The real flaw in Bair's argument, ultimately, lies in its presumption that Congressmen and Senators control bond prices and economic outcomes with their policies—they don't. The Fed controls these things, they have for decades, and that won't be changing any time soon, regardless of any "pay for performance" scheme that you want to put into place. Not until the voters force it to be so, that is.

The truth is, the only kind of "pay for performance" scheme that will ever work in a democracy is to vote the bums out when they screw over their constituents. That requires real, actual responsibility on the part of the voters, more than some lazy "autopilot" compensation scheme that won't work and represents a further abdication of the voters' responsibility to hold their elected officials accountable.

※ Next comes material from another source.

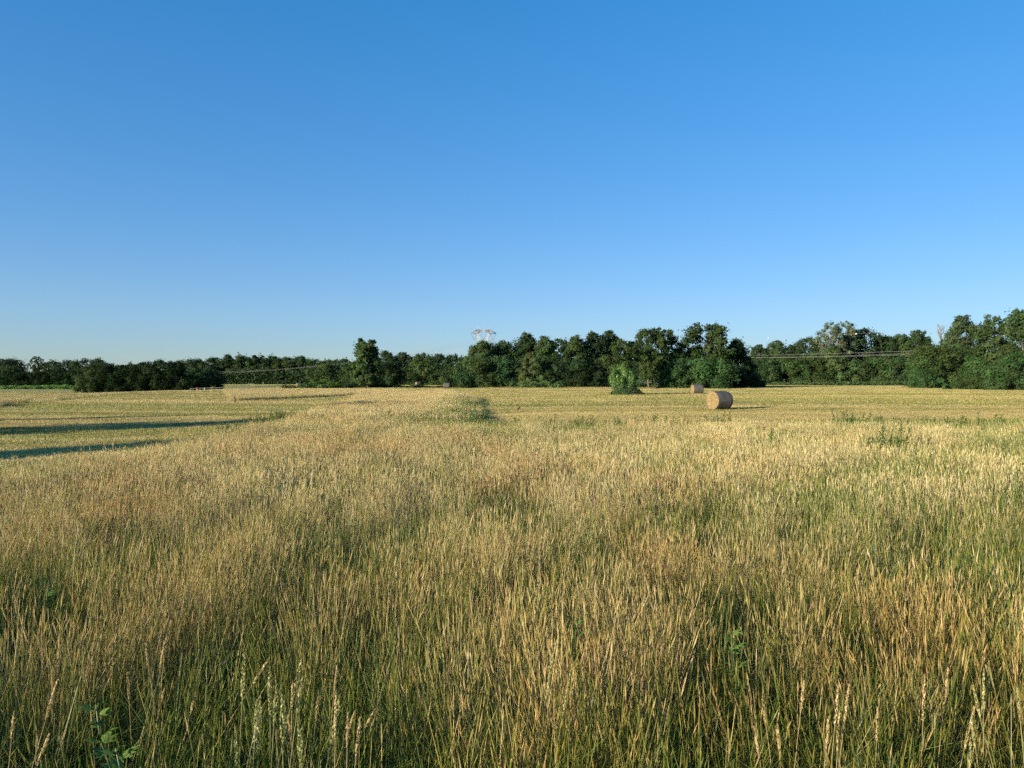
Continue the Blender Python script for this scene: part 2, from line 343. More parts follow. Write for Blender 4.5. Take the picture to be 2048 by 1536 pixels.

Now as ever, we as voters get the government that we deserve. If we refuse to hold our Congressmen accountable with our votes on Election Day, then we can't expect the mess to sort itself out just because they own a few more government bonds then they used to. Bair should know better than this, and yet somehow she doesn't. Unless, of course, this is satire, in which case the joke is, once again, on me.

D.C. politicians have in large part ascended to their lofty positions by being experts at gaming whatever system has been placed before them. Unless a pay-for-performance scheme is meticulously designed to avoid any unintended consequences, you can bet that they'll find the loopholes and design ways to maximize their compensation, regardless of the externalities that may result from their actions. What a joke of an idea. Our politicians need fewer systems and schemes to try to game, not more. Go back to the drawing board, Sheila.